The Berlin Film Festival opened on Thursday night with the message that new voices matter as Hollywood legend Michelle Yeoh recalled how the festival supported her early in her career. “When I was still searching for where I belonged, Berlin welcomed me. That early welcome mattered,” said Yeoh as she accepted an Honorary Golden Bear for lifetime achievement.
“It said there was space for voices from the edges, refused to behave, for artists still becoming themselves,” she said, clutching the prize to her chest during her speech. That message was further driven home with the opening film, “No Good Men,” a political romantic comedy set in Kabul shortly before the Taliban took over in 2021 that was directed by the 35-year-old Iran-born Afghan filmmaker Sharhbanoo Sadat.
“We could choose something really obvious, something from a filmmaker people have heard of, or with recognizable stars,” festival director Tricia Tuttle said on the red carpet. “But this is a film that made us laugh and made us cry.”
Actors including Bella Ramsey, Neil Patrick Harris, Daniel Bruehl and Lars Eidinger assembled on the rainy carpet ahead of the ceremony. Several attendees used their time before the cameras to make a political statement, with one group holding up sheets that said “Watch out, fascists! We are more!” while another cluster held up signs in support of the Iranian people.
German director Wim Wenders, who is heading this year’s international jury, said that the films he has already watched reminded him why he loved Berlin. “It’s so varied and it’s really about issues more than — well, I love glamour, don’t get me wrong, but sometimes it’s good to scratch a little bit,” Wenders said ahead of the ceremony.
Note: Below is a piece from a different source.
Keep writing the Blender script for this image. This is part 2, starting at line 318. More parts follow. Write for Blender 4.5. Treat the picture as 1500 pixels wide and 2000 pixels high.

Wenders and the six other jury members will hand out the top Golden Bear prize at the festival’s closing ceremony on Feb.21.
“Anora” director Sean Baker was also at the festival for the first time to present Yeoh with the lifetime achievement award. Baker, who recently worked with Yeoh on a short film called “Sandiwara” about life in Malaysia, admitted he had been a fan of the Oscar winner since watching bootleg VHS tapes from her Hong Kong years that he found in New York City’s Chinatown. “There’s no small project for Michelle Yeoh. There’s only the question: how do we make this honest? How do we make this alive?” said Baker.
Meanwhile, Wenders hailed the power of cinema to “change the world” as the event’s 76th edition kicked off, promising an eclectic selection of films reflecting current upheavals. The Berlinale is the first major international festival on the annual film calendar, and has a reputation for topical and progressive programming. This year’s edition takes place against the backdrop of international tensions and global threats to human rights.
Speaking alongside other members of the jury at a press conference, Wenders, one of Germany’s most celebrated directors, said “movies can change the world”, but cautioned that “no movie has really changed any politician’s idea”. “We can change the idea that people have of how they should live,” said Wenders, who himself won an honorary Golden Bear award at the festival in 2015 in recognition of an illustrious career stretching back to the 1970s.
In comparison with Cannes or Venice, Berlin attracts fewer big productions with A-list-heavy casts. But that is not to say there are no big names on the programme. “The Weight” features Russell Crowe and Ethan Hawke in a tale of a man forced to smuggle gold through the lethal wilderness of Depression-era rural Oregon.
Southern Germany stands in for the US Northwest in the film, one of an increasing number of American productions choosing to shoot abroad to save on costs. In the official competition section, one of the most eagerly awaited films is “Rosebush Pruning”, from Berlinale favourite Karim Ainouz, billed as “a biting satire about the absurdity of the traditional patriarchal family”. The cast boasts Elle Fanning, Callum Turner, Jamie Bell and Pamela Anderson, who are sure to be some of Saturday’s red-carpet highlights.